I don't know exactly how this translates to an aquarium, but with a heat mat the temp variance went from .8 over a week down to .2 over a week when I switched control methods. After seeing the difference there, I just had to ask about the aquarium.

This is something I would either love toeare tested, or be told exactly how to test then report my results.

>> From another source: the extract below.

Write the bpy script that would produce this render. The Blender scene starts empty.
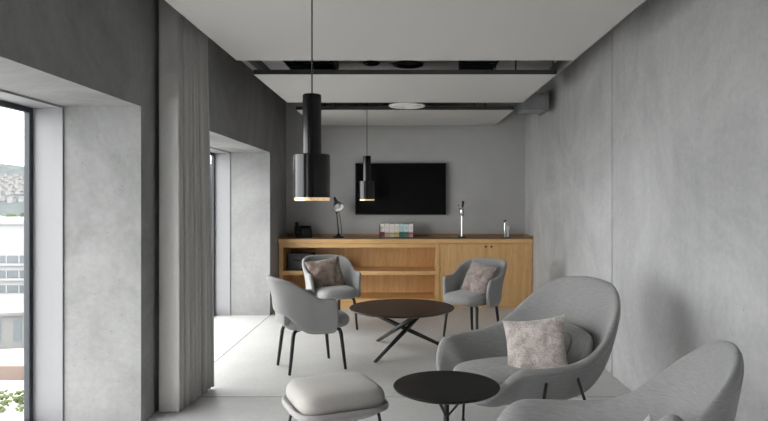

I would hook the Herpstat up to a heater, but it only has 3 default constant power states 10% 20% and 30% while the aquacontroller could have a constantly variable one determined by the aquacontroller, and only power ramps for heating pads. It also does not have sufficent power handling capacity for a tank.
 
I was wondering if any other herpers had this idea. It may be a year late, but I have just put this to the test. It is working awesome. My tank is at a constant temp of 76 degrees with no more than a .1 variance for a fraction of a second. The temp probe is just fine in the water and I checked with Spyder, if it shorts it won't damage the unit. I have the old style probes, so if it corrodes I can get their new one with the silicone wrapping. I believe a proportional thermostat is where reefers need to start moving.
 
I have 3 heaters on my ~500 gallon system. Each are programed to come one at .1 intervals, sequentially. This achieves similar results to varying the wattage output of a single large heater. My system stays within .2 degrees until the halides come on at which point the temp climbs until the chiller kicks in. I use a defer statement to prevent chatter around the set points. My 3rd heater rarely kicks in.

Heater 1
Fallback OFF
If Temp_S < RT+-0.1 Then ON
If Temp_S > RT+-0.1 Then OFF
Min Time 002:00 Then OFF

Heater 2
Fallback OFF
If Temp_S < RT+-0.2 Then ON
If Temp_S > RT+-0.2 Then OFF
Min Time 002:00 Then OFF

Heater 3
Fallback OFF
If Temp_S < RT+-0.3 Then ON
If Temp_S > RT+-0.3 Then OFF
Min Time 002:00 Then OFF
 
Isnt there is significant difference between heating air and water as far as wattage goes? Also, is there a comparable amount of air movement in a terrestrial enclosure to that of the water movement in a reef tank and in turn the same uniformity of temp? If i am not mistaken, water has a much higher thermal mass than air and will cool and heat up much slower than air and in turn have slower fluctuations in temp. For instance, using a 1000 watt heater in a small aquarium is total over kill but it will be switched off before reaching full temp. it will cycle more or less rapidly depending on the ON-OFF settings but maintain a stable temp with less effort than a 250 watt heater that wold operate on a longer ON-OFF cycle. On the other hand, a lightbulb or heat pad/strip in a terrestrial enclosure would be better off operating at a lower/variable wattage on a consistant basis given the fact that air does not "hold" heat very well.

Just my 2 cents/ thoughts on this

-nick
 
Nickman, you are right on the money... which is why I think that the concept behind the Herpstat is great for its intended purpose, but has far less value for aquarium use.